-- start Data provided --
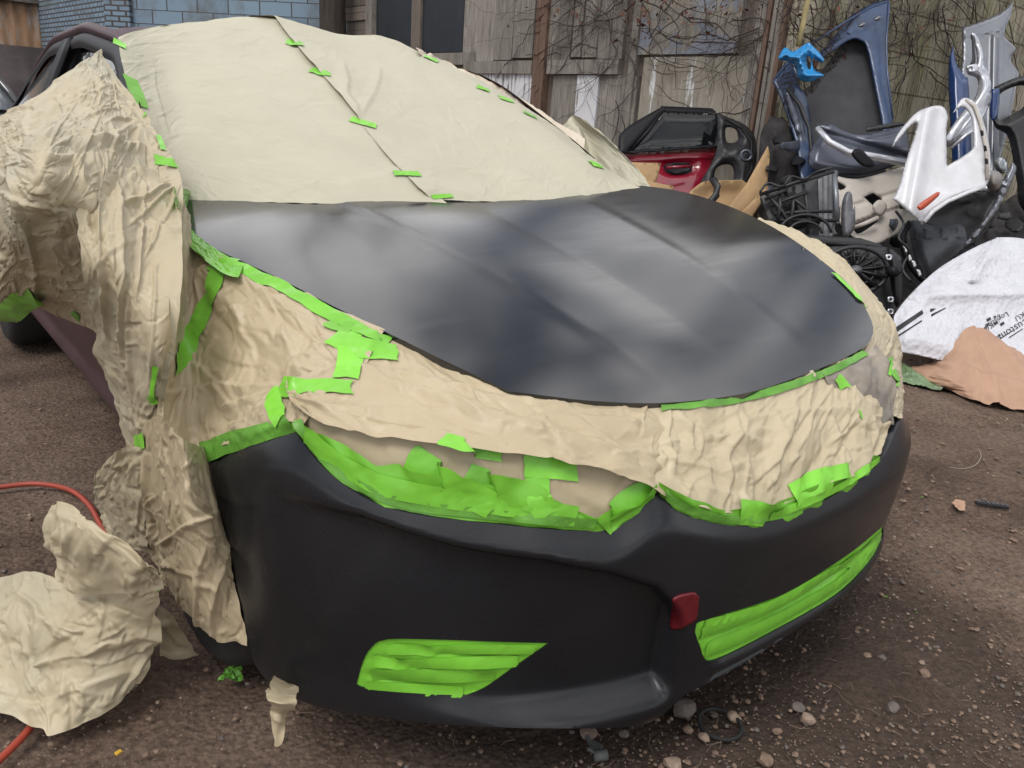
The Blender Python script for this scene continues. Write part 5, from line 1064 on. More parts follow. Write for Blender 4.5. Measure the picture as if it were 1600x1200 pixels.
pap(pc, 'crumpled tan paper over the near front wing between the bonnet and the bumper')
pd = sheet('wheel_paper', [
    [(205, 690, 'x', -.95), (212, 780, 'x', -.935), (228, 850, 'x', -.91), (246, 888, 'x', -.90)],
    [(245, 648, 'x', -.965), (252, 760, 'x', -.95), (262, 850, 'x', -.93), (272, 935, 'x', -.905)],
    [(285, 685, 'x', -.965), (298, 790, 'x', -.96), (312, 880, 'x', -.94), (325, 990, 'x', -.905)],
    [(320, 700, 'b', .012), (348, 820, 'b', .006), (368, 915, 'b', .004), (388, 1008, 'b', .002)]],
    M['kraft'], crease=1.1, amp=.008, size=.10, seed=66, ang=1.3, stretch=1.2,
    folds=[(230, 700, 235, 850, 12, .02), (290, 760, 340, 860, 16, .02), (320, 860, 310, 980, 12, .016), (350, 850, 335, 990, 12, .016), (250, 850, 330, 800, 12, .016), (260, 880, 340, 920, 12, .012)])
pap(pd, 'tan paper hanging over the near front wheel beside the dark bumper corner')
pu = sheet('lamp_paper', [
    [(452, 645, 'b', .0), (462, 665), (474, 694, 'b', -.022)], [(520, 640, 'b', .006), (520, 700), (522, 752, 'b', -.020)], [(610, 660, 'b', .010), (602, 740), (596, 800, 'b', -.012)], [(720, 675, 'b', .014), (720, 750), (720, 822, 'b', -.012)],
    [(830, 695, 'b', .014), (830, 770), (830, 834, 'b', -.012)], [(920, 712, 'b', .012), (922, 780), (928, 838, 'b', -.012)], [(990, 735, 'b', .010), (990, 780), (986, 816, 'b', -.012)], [(1024, 745, 'b', .004), (1026, 765), (1030, 784, 'b', -.012)]],
    M['kraft'], crease=.8, amp=.005, size=.06, seed=71, ang=.9, res=.006)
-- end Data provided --
§ Challenge:
Every line above should be returned word for word, with the pictures left behind.

§ Complete output:
The Blender Python script for this scene continues. Write part 5, from line 1064 on. More parts follow. Write for Blender 4.5. Measure the picture as if it were 1600x1200 pixels.
pap(pc, 'crumpled tan paper over the near front wing between the bonnet and the bumper')
pd = sheet('wheel_paper', [
    [(205, 690, 'x', -.95), (212, 780, 'x', -.935), (228, 850, 'x', -.91), (246, 888, 'x', -.90)],
    [(245, 648, 'x', -.965), (252, 760, 'x', -.95), (262, 850, 'x', -.93), (272, 935, 'x', -.905)],
    [(285, 685, 'x', -.965), (298, 790, 'x', -.96), (312, 880, 'x', -.94), (325, 990, 'x', -.905)],
    [(320, 700, 'b', .012), (348, 820, 'b', .006), (368, 915, 'b', .004), (388, 1008, 'b', .002)]],
    M['kraft'], crease=1.1, amp=.008, size=.10, seed=66, ang=1.3, stretch=1.2,
    folds=[(230, 700, 235, 850, 12, .02), (290, 760, 340, 860, 16, .02), (320, 860, 310, 980, 12, .016), (350, 850, 335, 990, 12, .016), (250, 850, 330, 800, 12, .016), (260, 880, 340, 920, 12, .012)])
pap(pd, 'tan paper hanging over the near front wheel beside the dark bumper corner')
pu = sheet('lamp_paper', [
    [(452, 645, 'b', .0), (462, 665), (474, 694, 'b', -.022)], [(520, 640, 'b', .006), (520, 700), (522, 752, 'b', -.020)], [(610, 660, 'b', .010), (602, 740), (596, 800, 'b', -.012)], [(720, 675, 'b', .014), (720, 750), (720, 822, 'b', -.012)],
    [(830, 695, 'b', .014), (830, 770), (830, 834, 'b', -.012)], [(920, 712, 'b', .012), (922, 780), (928, 838, 'b', -.012)], [(990, 735, 'b', .010), (990, 780), (986, 816, 'b', -.012)], [(1024, 745, 'b', .004), (1026, 765), (1030, 784, 'b', -.012)]],
    M['kraft'], crease=.8, amp=.005, size=.06, seed=71, ang=.9, res=.006)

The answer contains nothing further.